Yesler Swamp Project

In 2015, Seattle Parks Foundation received a KCD-Seattle Community Partnership grant award for $31,940 to restore six acres of wetlands along Lake Washington in 2016 by to plant native plants and to hire a wetland scientist-in-training to coordinate work, volunteers, and construction of a viewing platform for environmental education and community access.

On August 1, 2019, KCD Staff and Board Member Kirstin Haugen were given a tour of the site by committed volunteer, Carol Arnold. Carol described the history of site, which was once a mill. Lake Washington was lowered in 1916 and after several fires the mill shut down in the 1920’s. The current Yesler Swamp site was previously under water until the lake was lowered and land was exposed. The area is now known as the swamp.

Carol explained something important that she learned during this project, that it is not a wetland because there are trees. A wooded wetland is known as a swamp. When they first began work on the swamp, it was full of trash and rats and covered by blackberry and ivy.

Students in the University of Washington’s Environmental Studies Program have committed to 5 years of monitoring and maintenance over the long term.

Local Cub Scouts also planted native plants around the overlook and removed ivy growing up a nearby tree. The site has a wide variety of invasive weeds but
also serves as an educational site for multiple groups who hold work parties.

Friends of Yesler Swamp raised funds with donations and grants from private foundations, KCD and the Seattle Department of Neighborhoods. KCD grant funds paid for interns who lead work parties, ordered plants, conducted monitoring and education and outreach to the community. Funds also paid for construction and materials, along with a survey.

The specially designed ADA accessible viewing platform looks out on wetland plantings of swamp lantern, cedar and other native plants. Invasive plants have been removed but will need consistent removal over the long term. Special signage demonstrates the value of swamps along the shores of Lake Washington.

WCC Crews installed the boardwalk using diamond piers and pin piles which is a low impact method of supporting the boardwalk that doesn’t require drilling into the swamp. In the area owned by Washington State Department of Natural Resources, the boardwalk had to incorporate fish-friendly deck material with grates to let sunlight in which deters fish predators from hiding and eating juvenile salmonids. Most of the boardwalk is made of untreated cedar, some treated wood that is away from water was allowed, but in-water structures could not be treated wood to prevent copper from leaching into the waterway.

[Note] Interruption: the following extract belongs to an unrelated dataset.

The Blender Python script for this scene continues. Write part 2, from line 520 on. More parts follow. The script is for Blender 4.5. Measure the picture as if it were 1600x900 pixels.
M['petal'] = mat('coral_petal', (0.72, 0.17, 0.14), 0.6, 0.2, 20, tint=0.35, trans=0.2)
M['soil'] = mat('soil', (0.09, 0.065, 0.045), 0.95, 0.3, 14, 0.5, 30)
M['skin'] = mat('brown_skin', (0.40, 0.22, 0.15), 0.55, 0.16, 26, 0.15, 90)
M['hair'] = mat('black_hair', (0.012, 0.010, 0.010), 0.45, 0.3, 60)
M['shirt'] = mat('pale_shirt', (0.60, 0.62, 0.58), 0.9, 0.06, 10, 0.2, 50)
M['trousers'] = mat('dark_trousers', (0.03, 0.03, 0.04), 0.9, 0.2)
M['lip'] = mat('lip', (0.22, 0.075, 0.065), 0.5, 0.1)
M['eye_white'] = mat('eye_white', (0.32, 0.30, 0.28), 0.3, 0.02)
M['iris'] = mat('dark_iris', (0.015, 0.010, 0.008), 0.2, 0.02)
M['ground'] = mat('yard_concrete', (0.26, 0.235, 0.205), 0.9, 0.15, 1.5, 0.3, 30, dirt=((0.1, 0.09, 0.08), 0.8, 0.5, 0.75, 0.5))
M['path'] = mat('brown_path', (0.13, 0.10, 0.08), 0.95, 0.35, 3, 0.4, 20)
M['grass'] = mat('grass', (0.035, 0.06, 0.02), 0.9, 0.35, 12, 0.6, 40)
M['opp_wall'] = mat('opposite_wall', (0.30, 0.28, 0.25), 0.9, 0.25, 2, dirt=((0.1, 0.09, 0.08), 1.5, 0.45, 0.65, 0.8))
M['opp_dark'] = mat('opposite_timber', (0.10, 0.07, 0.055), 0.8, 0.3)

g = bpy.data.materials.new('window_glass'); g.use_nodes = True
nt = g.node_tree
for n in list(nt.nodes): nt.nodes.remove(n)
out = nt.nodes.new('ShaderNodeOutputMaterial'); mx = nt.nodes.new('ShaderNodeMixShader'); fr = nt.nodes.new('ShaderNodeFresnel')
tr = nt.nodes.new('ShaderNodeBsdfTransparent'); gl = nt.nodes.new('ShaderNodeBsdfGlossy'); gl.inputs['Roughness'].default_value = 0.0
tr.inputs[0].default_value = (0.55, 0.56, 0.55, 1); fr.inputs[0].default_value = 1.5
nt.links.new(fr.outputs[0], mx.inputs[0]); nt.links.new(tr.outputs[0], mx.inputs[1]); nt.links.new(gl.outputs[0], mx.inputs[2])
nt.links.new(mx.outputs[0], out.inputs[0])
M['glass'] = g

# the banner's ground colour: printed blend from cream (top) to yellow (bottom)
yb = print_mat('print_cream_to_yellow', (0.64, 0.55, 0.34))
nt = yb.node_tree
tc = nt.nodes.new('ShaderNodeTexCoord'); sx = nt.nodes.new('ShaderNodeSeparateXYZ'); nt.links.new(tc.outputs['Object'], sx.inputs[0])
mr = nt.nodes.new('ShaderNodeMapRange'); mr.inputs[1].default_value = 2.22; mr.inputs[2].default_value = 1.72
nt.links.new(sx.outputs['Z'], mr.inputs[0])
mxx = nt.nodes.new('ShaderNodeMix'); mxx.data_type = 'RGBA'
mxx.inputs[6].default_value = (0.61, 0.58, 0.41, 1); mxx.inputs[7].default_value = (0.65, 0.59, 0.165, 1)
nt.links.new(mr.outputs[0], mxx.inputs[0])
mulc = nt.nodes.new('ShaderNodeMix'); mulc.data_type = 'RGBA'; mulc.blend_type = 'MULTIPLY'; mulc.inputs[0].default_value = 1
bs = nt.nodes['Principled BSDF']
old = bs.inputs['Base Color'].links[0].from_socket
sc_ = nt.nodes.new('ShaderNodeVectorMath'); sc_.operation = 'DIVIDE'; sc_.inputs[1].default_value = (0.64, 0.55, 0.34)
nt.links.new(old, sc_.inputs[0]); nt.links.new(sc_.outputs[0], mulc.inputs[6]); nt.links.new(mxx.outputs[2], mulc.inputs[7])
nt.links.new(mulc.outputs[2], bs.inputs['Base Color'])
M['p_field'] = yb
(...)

Community use of the trails and the boardwalk is high. People walk their dogs and comment about what a beautiful-hidden gem the swamp is. A large beaver lodge is present on site and there is an abundance of wildlife to see, including ducks, snakes, frogs, owls and eagles. Educational signage about the environmental benefits of the swamp appear throughout the boardwalk.

The upland section of the site, where there are steep slopes, is managed by the Green Seattle Partnership program.